**TASK MATERIAL**:
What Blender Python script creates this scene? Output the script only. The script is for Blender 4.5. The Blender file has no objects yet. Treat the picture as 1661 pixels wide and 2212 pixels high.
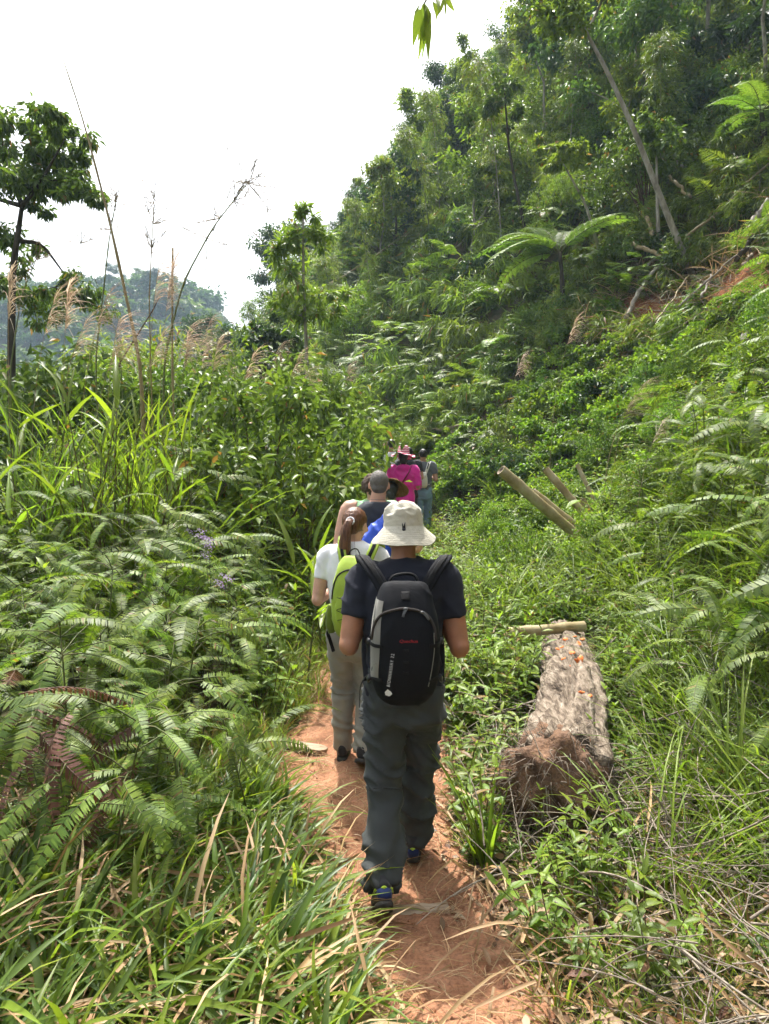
import bpy, math, random
import numpy as np
from mathutils import Vector, Matrix, Euler
from mathutils.bvhtree import BVHTree

sc = bpy.context.scene
R = math.radians
# ------------------------------------------------------------------ camera
CAMZ, FPX, CX, CY, PITCH = 2.05, 1475.0, 830.5, 1106.0, R(6.04)
cam_data = bpy.data.cameras.new('camera')
cam = bpy.data.objects.new('camera', cam_data)
sc.collection.objects.link(cam)
sc.camera = cam
cam.location = (0, 0, CAMZ)
cam.rotation_euler = (R(90) - PITCH, 0, 0)
cam_data.sensor_fit = 'VERTICAL'
cam_data.sensor_height = 36.0
cam_data.lens = 24.0
cam_data.clip_start = 0.05
cam_data.clip_end = 2000.0

# ------------------------------------------------------------------ sky
SUN_EL, SUN_AZ = R(61), R(-13)          # azimuth from +Y towards +X
world = bpy.data.worlds.new('World')
sc.world = world
world.use_nodes = True
wn, wl = world.node_tree.nodes, world.node_tree.links
wn.clear()
w_out = wn.new('ShaderNodeOutputWorld')
w_bg = wn.new('ShaderNodeBackground')
w_sky = wn.new('ShaderNodeTexSky')
w_sky.sky_type = 'NISHITA'
w_sky.sun_disc = False
w_sky.sun_elevation = SUN_EL
w_sky.sun_rotation = SUN_AZ
w_sky.air_density = 1.0
w_sky.dust_density = 5.0
w_sky.ozone_density = 1.0
w_hsv = wn.new('ShaderNodeHueSaturation')     # thin white cloud over the whole sky
w_hsv.inputs['Saturation'].default_value = 0.22
wl.new(w_sky.outputs['Color'], w_hsv.inputs['Color'])
wl.new(w_hsv.outputs['Color'], w_bg.inputs['Color'])
w_bg.inputs['Strength'].default_value = 0.15
wl.new(w_bg.outputs['Background'], w_out.inputs['Surface'])

# ------------------------------------------------------------------ sun
sun_data = bpy.data.lights.new('sun', 'SUN')
sun = bpy.data.objects.new('sun', sun_data)
sc.collection.objects.link(sun)
sun_data.energy = 3.5
sun_data.angle = R(2.0)
sun_data.color = (1.0, 0.95, 0.86)
SUN_DIR = Vector((math.sin(SUN_AZ) * math.cos(SUN_EL), math.cos(SUN_AZ) * math.cos(SUN_EL), math.sin(SUN_EL)))
sun.rotation_euler = SUN_DIR.to_track_quat('Z', 'Y').to_euler()

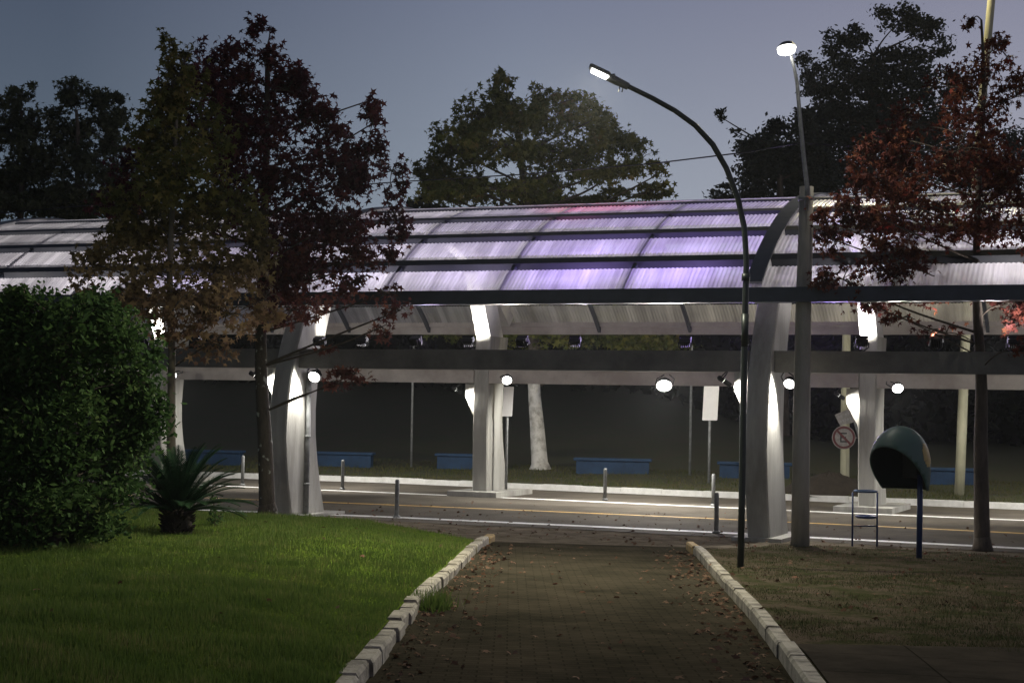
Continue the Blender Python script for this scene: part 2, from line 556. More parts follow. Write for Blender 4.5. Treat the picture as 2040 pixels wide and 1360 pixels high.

**WHAT NEEDS TO BE DONE**:
Pull every line containing "from" out of the records.

**RESPONSE FOR THIS EXERCISE**:
from mathutils import Vector, Matrix, Euler
from mathutils.bvhtree import BVHTree
SUN_EL, SUN_AZ = R(61), R(-13)          # azimuth from +Y towards +X
Continue the Blender Python script for this scene: part 2, from line 556. More parts follow. Write for Blender 4.5. Treat the picture as 2040 pixels wide and 1360 pixels high.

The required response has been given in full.